═════ Dataset extract

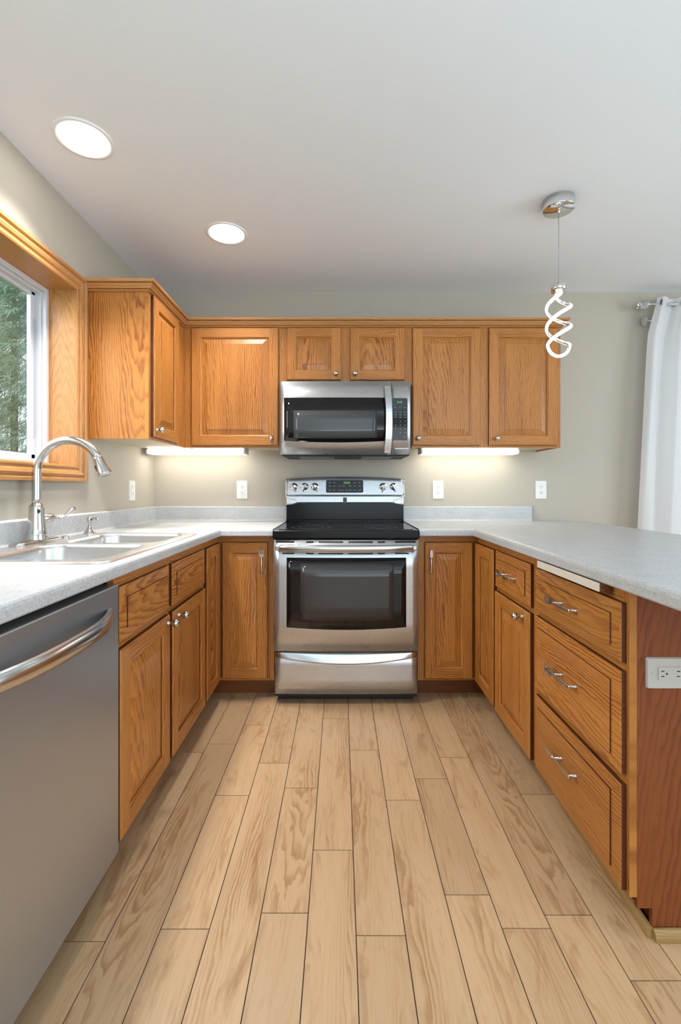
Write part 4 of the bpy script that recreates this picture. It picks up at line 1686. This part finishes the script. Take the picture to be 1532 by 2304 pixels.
# ================================================================== curtain and rods
cr = thing("curtain_rod", "satin rod with large faceted crystal finial at the curtain top", "curtain rod", (1.95, 2.935, 2.315), 0, "curtain rods")
b = MB()
b.tube([(0.04, 0, 0), (0.95, 0, 0)], 0.0085, 14)
b.lathe([(0.011, 0.0), (0.011, 0.012), (0.009, 0.014)], Matrix.Translation((0.03, 0, 0)) @ Matrix.Rotation(R(90), 4, 'Y'), 14)
b.build("rod", STEEL_SMOOTH, cr)
b = MB()
mxf = Matrix.Translation((0.032, 0, 0)) @ Matrix.Rotation(R(-90 - 12), 4, 'Y')
tmp = bmesh.new()
ringp = [(0.012, 0.0), (0.026, 0.010), (0.028, 0.020), (0.020, 0.060), (0.008, 0.072)]
mm = MB()
sg = 8
rings = [[mxf @ Vector((r_ * math.cos(2 * PI * (k + 0.5 * (i % 2)) / sg), r_ * math.sin(2 * PI * (k + 0.5 * (i % 2)) / sg), h_)) for k in range(sg)] for i, (r_, h_) in enumerate(ringp)]
for i, (A, B) in enumerate(zip(rings, rings[1:])):
    for k in range(sg):
        j = (k + 1) % sg
        if i % 2 == 0:
            b.face([A[k], A[j], B[k]])
            b.face([A[j], B[j], B[k]])
        else:
            b.face([A[k], A[j], B[j]])
            b.face([A[k], B[j], B[k]])
b.face(list(reversed(rings[0])))
b.face(rings[-1])
tmp.free()
b.build("finial", CRYSTAL, cr)
b = MB()
b.box(0.20, 0.215, -0.004, 0.083, -0.016, -0.006, None, 0, 0.002)
b.box(0.19, 0.225, 0.077, 0.0835, -0.05, 0.03, None, 0, 0.002)
b.build("bracket", STEEL_SMOOTH, cr)

cr2 = thing("curtain_rod", "rear rod, small crystal finial peeking out below the large one", "curtain rod", (1.975, 2.975, 2.222), 0, "curtain rods")
b = MB()
b.tube([(0.03, 0, 0), (0.92, 0, 0)], 0.006, 12)
b.build("rod", STEEL_SMOOTH, cr2)
b = MB()
ringp = [(0.010, 0.030), (0.021, 0.018), (0.023, 0.004), (0.018, -0.018), (0.010, -0.030)]
rings = [[Vector((0.012 + r_ * 0.85 * math.cos(2 * PI * (k + 0.5 * (i % 2)) / sg), r_ * math.sin(2 * PI * (k + 0.5 * (i % 2)) / sg), h_)) for k in range(sg)] for i, (r_, h_) in enumerate(ringp)]
for i, (A, B) in enumerate(zip(rings, rings[1:])):
    for k in range(sg):
        j = (k + 1) % sg
        if i % 2 == 0:
            b.face([A[k], A[j], B[k]])
            b.face([A[j], B[j], B[k]])
        else:
            b.face([A[k], A[j], B[j]])
            b.face([A[k], B[j], B[k]])
b.face(list(reversed(rings[0])))
b.face(rings[-1])
b.build("finial", CRYSTAL, cr2)

ck = thing("curtain", "white grommet curtain panel hanging at the right edge by the back wall", "curtain", (2.03, 2.935, 0.0))
b = MB()
nu, nv = 110, 40
zt, zb = 2.355, 0.02
Wc = 0.85
grid = []
for j in range(nv + 1):
    v = j / nv
    z = zt + (zb - zt) * v
    # the left edge kicks outward on the way down
    fl_ = 0.0 - 0.052 * min(1, v / 0.10) - 0.115 * max(0, (v - 0.10) / 0.9) ** 0.8
    row = []
    for i in range(nu + 1):
        u = i / nu
        x = fl_ * (1 - u) ** 2 + u * Wc
        if v < 0.10:
            x += 0.012 * (1 - v / 0.1) * (1 - u)
        amp = 0.038 * (0.75 + 0.25 * math.sin(9 * u + 3 * v)) + 0.006 * math.sin(31 * u + 4 * v)
        y = -amp * math.sin(2 * PI * (u * 6.2 + 0.04 * math.sin(5 * v))) * (0.55 + 0.45 * min(1, v * 4)) - 0.004
        y += 0.0035 * math.sin(2 * PI * u * 23 + 6 * v)
        row.append(Vector((x, y - 0.02 * v, z)))
    grid.append(row)
for A, B in zip(grid, grid[1:]):
    for i in range(nu):
        b.face([A[i], A[i + 1], B[i + 1], B[i]], None, 0, True)
cl = b.build("cloth", CLOTH, ck)
b = MB()
for gx in (0.040, 0.175):
    mxg = Matrix.Translation((gx, -0.014, 2.315)) @ Matrix.Rotation(R(90), 4, 'X') @ Matrix.Rotation(R(28), 4, 'Y')
    b = MB()
    prof = [(0.016, -0.004), (0.014, 0.0), (0.016, 0.004), (0.024, 0.005), (0.028, 0.002), (0.028, -0.002), (0.024, -0.005), (0.016, -0.004)]
    b.lathe(prof, mxg, 28, 0, False, False)
    b.build("grommet", BRONZE, ck)

# ================================================================== the garden outside the window
g_ = MB()
g_.face([(-40, -15, -0.4), (6, -15, -0.4), (6, 40, -0.4), (-40, 40, -0.4)])
struct(g_.build("ground", LAWN, normals=False))


def pine(label, x, y, h, r, n, seed):
    rnd = random.Random(seed)
    o = thing("pine_tree", label, "tree", (x, y, -0.4), 0, "trees outside the window")
    b = MB()
    b.lathe([(0.10, 0), (0.08, h * 0.4), (0.02, h)], None, 10)
    b.build("trunk", BARK, o)
    b = MB()
    for i in range(n):
        t = rnd.random()
        z = h * (0.08 + 0.92 * t)
        rad = r * (1.0 - 0.75 * t) * math.sqrt(rnd.uniform(0.25, 1.0))
        a = rnd.uniform(0, 2 * PI)
        c = Vector((rad * math.cos(a), rad * math.sin(a), z - 0.25 * rad + 0.12 * math.sin(9 * a + 5 * z)))
        out = Vector((math.cos(a), math.sin(a), rnd.uniform(-0.7, 0.15))).normalized()
        ln = rnd.uniform(0.07, 0.15)
        for q in range(20):
            d = (out + Vector((rnd.gauss(0, .45), rnd.gauss(0, .45), rnd.gauss(0, .35)))).normalized()
            s = d.cross(Vector((rnd.gauss(0, 1), rnd.gauss(0, 1), rnd.gauss(0, 1)))).normalized() * 0.0026
            b0 = c + out * rnd.uniform(-0.1, 0.1)
            e = b0 + d * ln + Vector((0, 0, -0.04))
            m1 = (b0 + e) / 2 + s * 1.6
            b.face([b0 - s * 0.4, m1 - s * 2.6, e, m1])
    b.build("foliage", FOLIAGE, o, merge=False, normals=False)
    return o


pine("nearer pine tree with soft drooping needles outside the window", -3.95, 6.5, 7.5, 1.7, 11000, 1)
pine("pine tree further off, seen through gaps in the nearer pine", -8.6, 12.0, 9.5, 2.4, 6000, 2)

══════════

**Instruction**
Make an exact reproduction of the listing above, without any pictures.

**Written reply**
Write part 4 of the bpy script that recreates this picture. It picks up at line 1686. This part finishes the script. Take the picture to be 1532 by 2304 pixels.
# ================================================================== curtain and rods
cr = thing("curtain_rod", "satin rod with large faceted crystal finial at the curtain top", "curtain rod", (1.95, 2.935, 2.315), 0, "curtain rods")
b = MB()
b.tube([(0.04, 0, 0), (0.95, 0, 0)], 0.0085, 14)
b.lathe([(0.011, 0.0), (0.011, 0.012), (0.009, 0.014)], Matrix.Translation((0.03, 0, 0)) @ Matrix.Rotation(R(90), 4, 'Y'), 14)
b.build("rod", STEEL_SMOOTH, cr)
b = MB()
mxf = Matrix.Translation((0.032, 0, 0)) @ Matrix.Rotation(R(-90 - 12), 4, 'Y')
tmp = bmesh.new()
ringp = [(0.012, 0.0), (0.026, 0.010), (0.028, 0.020), (0.020, 0.060), (0.008, 0.072)]
mm = MB()
sg = 8
rings = [[mxf @ Vector((r_ * math.cos(2 * PI * (k + 0.5 * (i % 2)) / sg), r_ * math.sin(2 * PI * (k + 0.5 * (i % 2)) / sg), h_)) for k in range(sg)] for i, (r_, h_) in enumerate(ringp)]
for i, (A, B) in enumerate(zip(rings, rings[1:])):
    for k in range(sg):
        j = (k + 1) % sg
        if i % 2 == 0:
            b.face([A[k], A[j], B[k]])
            b.face([A[j], B[j], B[k]])
        else:
            b.face([A[k], A[j], B[j]])
            b.face([A[k], B[j], B[k]])
b.face(list(reversed(rings[0])))
b.face(rings[-1])
tmp.free()
b.build("finial", CRYSTAL, cr)
b = MB()
b.box(0.20, 0.215, -0.004, 0.083, -0.016, -0.006, None, 0, 0.002)
b.box(0.19, 0.225, 0.077, 0.0835, -0.05, 0.03, None, 0, 0.002)
b.build("bracket", STEEL_SMOOTH, cr)

cr2 = thing("curtain_rod", "rear rod, small crystal finial peeking out below the large one", "curtain rod", (1.975, 2.975, 2.222), 0, "curtain rods")
b = MB()
b.tube([(0.03, 0, 0), (0.92, 0, 0)], 0.006, 12)
b.build("rod", STEEL_SMOOTH, cr2)
b = MB()
ringp = [(0.010, 0.030), (0.021, 0.018), (0.023, 0.004), (0.018, -0.018), (0.010, -0.030)]
rings = [[Vector((0.012 + r_ * 0.85 * math.cos(2 * PI * (k + 0.5 * (i % 2)) / sg), r_ * math.sin(2 * PI * (k + 0.5 * (i % 2)) / sg), h_)) for k in range(sg)] for i, (r_, h_) in enumerate(ringp)]
for i, (A, B) in enumerate(zip(rings, rings[1:])):
    for k in range(sg):
        j = (k + 1) % sg
        if i % 2 == 0:
            b.face([A[k], A[j], B[k]])
            b.face([A[j], B[j], B[k]])
        else:
            b.face([A[k], A[j], B[j]])
            b.face([A[k], B[j], B[k]])
b.face(list(reversed(rings[0])))
b.face(rings[-1])
b.build("finial", CRYSTAL, cr2)

ck = thing("curtain", "white grommet curtain panel hanging at the right edge by the back wall", "curtain", (2.03, 2.935, 0.0))
b = MB()
nu, nv = 110, 40
zt, zb = 2.355, 0.02
Wc = 0.85
grid = []
for j in range(nv + 1):
    v = j / nv
    z = zt + (zb - zt) * v
    # the left edge kicks outward on the way down
    fl_ = 0.0 - 0.052 * min(1, v / 0.10) - 0.115 * max(0, (v - 0.10) / 0.9) ** 0.8
    row = []
    for i in range(nu + 1):
        u = i / nu
        x = fl_ * (1 - u) ** 2 + u * Wc
        if v < 0.10:
            x += 0.012 * (1 - v / 0.1) * (1 - u)
        amp = 0.038 * (0.75 + 0.25 * math.sin(9 * u + 3 * v)) + 0.006 * math.sin(31 * u + 4 * v)
        y = -amp * math.sin(2 * PI * (u * 6.2 + 0.04 * math.sin(5 * v))) * (0.55 + 0.45 * min(1, v * 4)) - 0.004
        y += 0.0035 * math.sin(2 * PI * u * 23 + 6 * v)
        row.append(Vector((x, y - 0.02 * v, z)))
    grid.append(row)
for A, B in zip(grid, grid[1:]):
    for i in range(nu):
        b.face([A[i], A[i + 1], B[i + 1], B[i]], None, 0, True)
cl = b.build("cloth", CLOTH, ck)
b = MB()
for gx in (0.040, 0.175):
    mxg = Matrix.Translation((gx, -0.014, 2.315)) @ Matrix.Rotation(R(90), 4, 'X') @ Matrix.Rotation(R(28), 4, 'Y')
    b = MB()
    prof = [(0.016, -0.004), (0.014, 0.0), (0.016, 0.004), (0.024, 0.005), (0.028, 0.002), (0.028, -0.002), (0.024, -0.005), (0.016, -0.004)]
    b.lathe(prof, mxg, 28, 0, False, False)
    b.build("grommet", BRONZE, ck)

# ================================================================== the garden outside the window
g_ = MB()
g_.face([(-40, -15, -0.4), (6, -15, -0.4), (6, 40, -0.4), (-40, 40, -0.4)])
struct(g_.build("ground", LAWN, normals=False))


def pine(label, x, y, h, r, n, seed):
    rnd = random.Random(seed)
    o = thing("pine_tree", label, "tree", (x, y, -0.4), 0, "trees outside the window")
    b = MB()
    b.lathe([(0.10, 0), (0.08, h * 0.4), (0.02, h)], None, 10)
    b.build("trunk", BARK, o)
    b = MB()
    for i in range(n):
        t = rnd.random()
        z = h * (0.08 + 0.92 * t)
        rad = r * (1.0 - 0.75 * t) * math.sqrt(rnd.uniform(0.25, 1.0))
        a = rnd.uniform(0, 2 * PI)
        c = Vector((rad * math.cos(a), rad * math.sin(a), z - 0.25 * rad + 0.12 * math.sin(9 * a + 5 * z)))
        out = Vector((math.cos(a), math.sin(a), rnd.uniform(-0.7, 0.15))).normalized()
        ln = rnd.uniform(0.07, 0.15)
        for q in range(20):
            d = (out + Vector((rnd.gauss(0, .45), rnd.gauss(0, .45), rnd.gauss(0, .35)))).normalized()
            s = d.cross(Vector((rnd.gauss(0, 1), rnd.gauss(0, 1), rnd.gauss(0, 1)))).normalized() * 0.0026
            b0 = c + out * rnd.uniform(-0.1, 0.1)
            e = b0 + d * ln + Vector((0, 0, -0.04))
            m1 = (b0 + e) / 2 + s * 1.6
            b.face([b0 - s * 0.4, m1 - s * 2.6, e, m1])
    b.build("foliage", FOLIAGE, o, merge=False, normals=False)
    return o


pine("nearer pine tree with soft drooping needles outside the window", -3.95, 6.5, 7.5, 1.7, 11000, 1)
pine("pine tree further off, seen through gaps in the nearer pine", -8.6, 12.0, 9.5, 2.4, 6000, 2)